TYLER... glimpse of last night: leather chaps, guacamole dip, a jump rope, spray paint, and rhinestone studded pajamas.
i think you have the wrong number... but your story sounds delightful.
people would bow to what i just did to her vagina
They have to be talking about me. I never heard that statement until I was born.
well, if it gives you any insight into how crazy it was, i am currently wikipediaing "anullment"
doing a bong hit while wearing crest white strips...not such a great idea...
I just got a high school volleyball teams practice cancelled because I slept with the head coach through their practice time.
You coming bye my yot got egg sweet carilne vodklaa
I don't know if its because i'm stoned or what but painting my kitchen yellow makes it look crooked
I am the worst sexter. i actually told him .. if i had a penis, it would be hard right now. BTW thats a turn off.
I know he's not here, but I can still see him. I found some of my old stash and its good shit so its expected to see sunlight at night and scary llama men. Midgets or otherwise.
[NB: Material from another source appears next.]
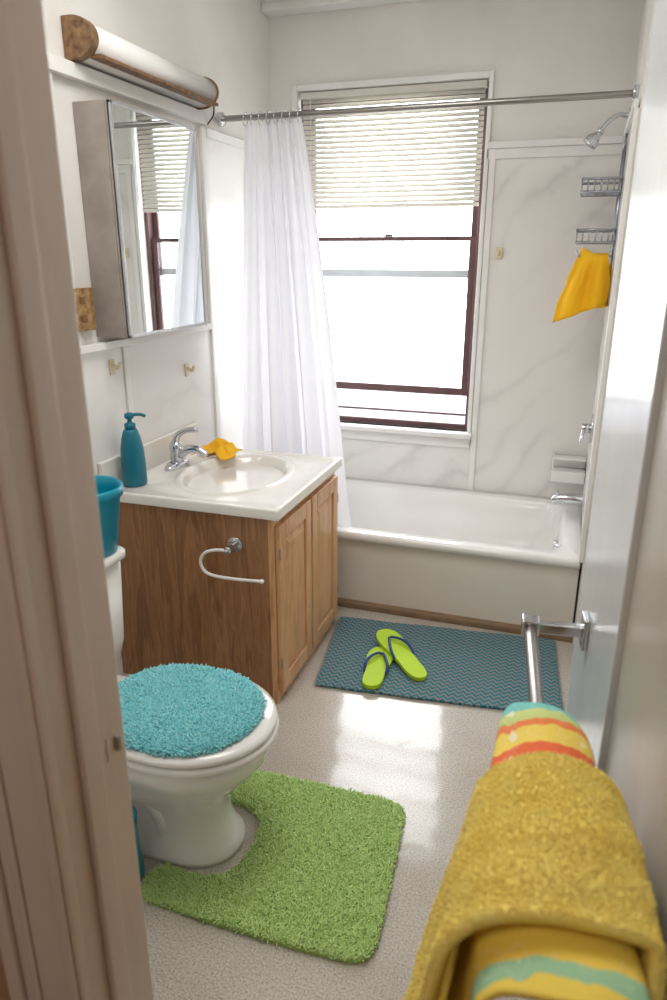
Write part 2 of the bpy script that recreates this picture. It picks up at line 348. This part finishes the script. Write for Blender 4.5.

I'm just now starting to feel better... I remembered sleeping on the floor. I was peeing and saw his rug and it looked so comfy
We fucked like animals on that lion king beanbag chair that your mom got you for your 10th bday
Woke up on a lawn chair hugging a bottle of vodka. Hows your morning so far?
Sorry about peeing on your phone last night
I suppose writing him up is more professional than keying his car.